Elasticsearch has a comprehensive Query DSL (Domain Specific Language) that is based on JSON for defining queries. The query DSL uses two separate types of clauses: leaf query clauses and compound query clauses.

  • Leaf query clauses – Like match, term, and range queries, leaf query clauses look for a specific value in a particular field. These queries can be used by themselves.
  • Compound query clauses –  these change the behavior of other compound or leaf queries, combine their results, and/or switch the context from the query to the filter. You can logically combine many queries, such as the bool and dis_max queries, or change the behavior of many queries by using compound queries, such as the constant_score and boosting queries.

For an overview on relevance scores, query context and filter context, see this guide.

Boosting a query will only return documents that match a positive query; it will minimize the score of documents that match the negative query.

What is a boosting query used for?

Boosting queries return documents that match a positive query while decreasing the relevance score of documents matching the negative query. You can demote specific documents with the boosting query without omitting them from the search results.

To better understand the query boosting use case, imagine that you have a set of search criteria and that a set of documents satisfies those criteria. There is a subset of these documents that has a certain characteristic that can be validated by an Elasticsearch query, and these documents must be pushed to the end of the list of results even though you want the user to see all of these articles. Therefore, we do a negative boosting using this query.

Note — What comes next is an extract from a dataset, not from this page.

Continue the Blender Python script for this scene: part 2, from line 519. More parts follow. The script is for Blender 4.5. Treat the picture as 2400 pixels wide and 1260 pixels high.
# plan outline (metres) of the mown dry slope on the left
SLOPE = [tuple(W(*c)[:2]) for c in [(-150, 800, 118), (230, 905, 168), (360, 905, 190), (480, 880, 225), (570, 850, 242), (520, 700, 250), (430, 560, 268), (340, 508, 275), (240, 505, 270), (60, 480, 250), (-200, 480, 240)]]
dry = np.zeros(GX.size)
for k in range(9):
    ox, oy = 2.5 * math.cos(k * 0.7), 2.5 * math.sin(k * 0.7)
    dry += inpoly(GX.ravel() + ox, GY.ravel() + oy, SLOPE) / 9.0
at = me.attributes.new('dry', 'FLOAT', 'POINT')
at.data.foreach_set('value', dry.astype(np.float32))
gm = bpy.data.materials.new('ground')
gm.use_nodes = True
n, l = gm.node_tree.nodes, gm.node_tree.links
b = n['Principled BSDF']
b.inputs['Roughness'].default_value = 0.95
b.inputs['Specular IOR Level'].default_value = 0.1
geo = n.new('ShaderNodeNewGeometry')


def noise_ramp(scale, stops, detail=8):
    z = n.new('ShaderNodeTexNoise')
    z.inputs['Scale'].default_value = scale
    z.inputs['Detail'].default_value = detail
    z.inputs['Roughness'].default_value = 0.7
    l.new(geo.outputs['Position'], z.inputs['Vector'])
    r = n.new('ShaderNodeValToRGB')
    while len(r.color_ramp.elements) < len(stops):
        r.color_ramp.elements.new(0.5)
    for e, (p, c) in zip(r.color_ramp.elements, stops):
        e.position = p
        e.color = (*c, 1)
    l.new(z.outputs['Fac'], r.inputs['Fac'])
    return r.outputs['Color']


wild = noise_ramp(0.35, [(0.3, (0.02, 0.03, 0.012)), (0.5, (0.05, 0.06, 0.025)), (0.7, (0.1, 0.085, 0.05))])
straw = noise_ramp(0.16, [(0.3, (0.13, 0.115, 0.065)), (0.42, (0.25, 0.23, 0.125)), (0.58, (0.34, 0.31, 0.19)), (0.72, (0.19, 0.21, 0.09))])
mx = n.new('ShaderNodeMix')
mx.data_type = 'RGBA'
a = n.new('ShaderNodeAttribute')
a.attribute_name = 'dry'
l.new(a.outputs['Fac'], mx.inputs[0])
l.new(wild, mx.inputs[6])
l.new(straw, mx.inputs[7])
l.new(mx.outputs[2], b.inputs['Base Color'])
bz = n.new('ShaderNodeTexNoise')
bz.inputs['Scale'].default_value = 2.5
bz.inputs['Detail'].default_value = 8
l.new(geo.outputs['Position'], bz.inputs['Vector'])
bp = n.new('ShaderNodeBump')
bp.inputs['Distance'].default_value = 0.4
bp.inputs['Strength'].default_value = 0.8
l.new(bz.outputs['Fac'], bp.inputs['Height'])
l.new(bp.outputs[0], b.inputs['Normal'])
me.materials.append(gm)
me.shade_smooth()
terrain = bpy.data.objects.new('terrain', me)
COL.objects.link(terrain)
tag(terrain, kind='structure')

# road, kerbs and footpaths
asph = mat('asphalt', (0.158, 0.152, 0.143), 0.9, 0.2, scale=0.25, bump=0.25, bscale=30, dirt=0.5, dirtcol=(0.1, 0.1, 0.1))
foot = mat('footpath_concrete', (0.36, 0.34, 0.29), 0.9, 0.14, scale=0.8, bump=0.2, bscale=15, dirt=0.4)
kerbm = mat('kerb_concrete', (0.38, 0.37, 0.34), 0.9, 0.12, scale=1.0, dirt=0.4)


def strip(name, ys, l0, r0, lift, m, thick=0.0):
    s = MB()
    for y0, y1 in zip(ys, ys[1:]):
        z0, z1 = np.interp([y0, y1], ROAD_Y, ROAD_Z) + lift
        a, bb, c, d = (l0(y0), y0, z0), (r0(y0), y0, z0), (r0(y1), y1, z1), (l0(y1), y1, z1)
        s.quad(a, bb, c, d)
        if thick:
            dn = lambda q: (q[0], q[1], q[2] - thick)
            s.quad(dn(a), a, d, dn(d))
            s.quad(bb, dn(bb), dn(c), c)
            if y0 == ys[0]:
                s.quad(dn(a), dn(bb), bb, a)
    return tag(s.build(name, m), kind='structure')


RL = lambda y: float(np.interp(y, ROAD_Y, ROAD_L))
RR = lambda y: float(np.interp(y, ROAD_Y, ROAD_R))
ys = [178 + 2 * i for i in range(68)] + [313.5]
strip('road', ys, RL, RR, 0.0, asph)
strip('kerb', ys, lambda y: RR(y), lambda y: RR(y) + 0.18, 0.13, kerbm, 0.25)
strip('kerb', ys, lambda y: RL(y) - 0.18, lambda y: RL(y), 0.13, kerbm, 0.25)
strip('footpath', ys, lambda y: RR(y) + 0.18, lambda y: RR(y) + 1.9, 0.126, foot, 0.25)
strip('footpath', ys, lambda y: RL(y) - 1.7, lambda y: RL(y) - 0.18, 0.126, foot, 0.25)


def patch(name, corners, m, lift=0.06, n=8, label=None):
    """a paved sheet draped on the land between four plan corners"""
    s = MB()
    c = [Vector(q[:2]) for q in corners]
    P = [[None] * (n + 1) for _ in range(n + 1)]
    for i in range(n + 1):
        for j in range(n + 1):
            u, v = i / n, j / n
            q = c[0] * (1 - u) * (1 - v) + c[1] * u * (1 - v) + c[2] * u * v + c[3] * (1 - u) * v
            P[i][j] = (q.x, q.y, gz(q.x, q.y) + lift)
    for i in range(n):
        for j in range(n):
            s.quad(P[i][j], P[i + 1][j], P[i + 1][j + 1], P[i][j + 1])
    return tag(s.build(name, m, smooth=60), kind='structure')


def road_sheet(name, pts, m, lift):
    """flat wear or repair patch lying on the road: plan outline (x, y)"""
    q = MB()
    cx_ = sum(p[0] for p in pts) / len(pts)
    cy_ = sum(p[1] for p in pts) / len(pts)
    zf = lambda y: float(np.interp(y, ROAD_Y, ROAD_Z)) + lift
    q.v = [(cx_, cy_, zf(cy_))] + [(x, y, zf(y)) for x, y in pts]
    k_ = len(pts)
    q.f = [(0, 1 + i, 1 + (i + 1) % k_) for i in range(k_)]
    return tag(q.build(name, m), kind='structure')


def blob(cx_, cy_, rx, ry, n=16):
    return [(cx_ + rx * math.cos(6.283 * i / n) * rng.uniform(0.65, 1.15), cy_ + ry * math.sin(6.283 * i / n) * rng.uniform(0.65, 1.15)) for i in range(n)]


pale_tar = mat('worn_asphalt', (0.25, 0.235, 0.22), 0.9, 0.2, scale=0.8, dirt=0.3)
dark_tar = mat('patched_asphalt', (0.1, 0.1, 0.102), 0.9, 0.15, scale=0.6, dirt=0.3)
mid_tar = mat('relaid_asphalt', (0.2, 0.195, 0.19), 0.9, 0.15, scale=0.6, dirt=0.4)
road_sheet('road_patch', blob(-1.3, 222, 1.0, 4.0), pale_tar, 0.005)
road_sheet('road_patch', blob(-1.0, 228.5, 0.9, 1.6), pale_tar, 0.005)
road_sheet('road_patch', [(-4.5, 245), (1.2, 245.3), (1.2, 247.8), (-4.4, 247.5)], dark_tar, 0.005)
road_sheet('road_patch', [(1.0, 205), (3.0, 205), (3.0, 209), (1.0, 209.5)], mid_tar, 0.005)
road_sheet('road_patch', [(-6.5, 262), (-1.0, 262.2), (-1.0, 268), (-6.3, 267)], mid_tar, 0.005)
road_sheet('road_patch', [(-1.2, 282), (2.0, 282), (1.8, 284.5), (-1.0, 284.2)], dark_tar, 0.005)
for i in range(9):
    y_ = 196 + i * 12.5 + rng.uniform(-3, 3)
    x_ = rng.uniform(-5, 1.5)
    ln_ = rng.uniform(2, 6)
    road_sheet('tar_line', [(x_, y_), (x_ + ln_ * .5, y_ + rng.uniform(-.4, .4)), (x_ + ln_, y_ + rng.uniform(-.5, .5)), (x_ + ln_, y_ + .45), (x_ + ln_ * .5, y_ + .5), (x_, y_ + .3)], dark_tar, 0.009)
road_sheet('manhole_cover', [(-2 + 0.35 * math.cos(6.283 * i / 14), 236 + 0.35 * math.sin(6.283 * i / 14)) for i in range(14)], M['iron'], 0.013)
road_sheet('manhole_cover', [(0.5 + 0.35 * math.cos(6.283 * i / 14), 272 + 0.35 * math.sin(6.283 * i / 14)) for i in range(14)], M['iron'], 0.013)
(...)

How to Implement Boosting Query

Boosting queries have three top-level parameters, which are:

  • positive: a required query object parameter that represents the query you want to run. Each document returned must match the query. It is the main query that defines the criteria on which the documents are to be returned.
  • negative: a required query object parameter that represents the query that was employed to reduce the relevance score of documents that matched. The boosting query determines the final relevance score for the document in the following manner: if a returned document matches both the positive query and the negative query, take the initial relevance score from the positive query, and multiply it with the negative_boost value.
  • negative_boost: a required parameter of type float. The relevance scores of documents that match the negative query are reduced using this floating-point number, which ranges from 0 to 1.0.

Negative query results are multiplied by a value between 0 and 1 called the “negative_boost”. The value of the negative query is reduced to a quarter of the value of a positive query if the negative_boost is set to 0.25; to half at 0.5, to one-tenth at 0.1, etc. As a result, you have a lot of flexibility in how you grade your queries.

In the example below, the boosting query allows us to still include results that appear to be about the C++ programming, but to downgrade them lower than they would otherwise be.

GET books/_search
{
  "query": {
    "boosting": {
      "positive": {
        "match": {
          "text": "Programming"
        }
      },
      "negative": {
        "term": {
          "text": "C++"
        }
      },
      "negative_boost": 0.5
    }
  }
}

Both a positive and a negative query are accepted. Documents that also match the negative query which is “C++”,” will be downgraded by multiplying the original _score of the document by the negative_boost. Only documents that match the positive query which is “Programming”, will be included in the results list. Any documents in the upper example that contain any of the negative terms will have their _score reduced by half.

In the other example below, we want the books with Elasticsearch in the title, but also we want to reduce the relevance of books published before 2017.

GET books/_search
{
  "_source": [
    "title",
    "publish_date"
  ],
  "query": {
    "boosting": {
      "positive": {
        "match": {
          "title": "Elasticsearch"
        }
      },
      "negative": {
        "range": {
          "publish_date": {
            "lt": "2017-01-01"
          }
        }
      },
      "negative_boost": 0.2
    }
  }
}

In the upper example, we used a query range as a negative query in the query boosting, to apply a deflator on relevance, which makes the books that have been published after 2017 with “Elasticsearch” in the title the most relevant books.

Notes and good things to know

  • In query context, scores are calculated as single precision floating point numbers with just 24 bits of precision for the significand. Score calculations that are more than the significand’s precision will be converted to floats with some loss of precision.
  • Use filter context for all other query clauses and query context just for conditions that should have an impact on the score of documents that match (i.e., how closely the document matches).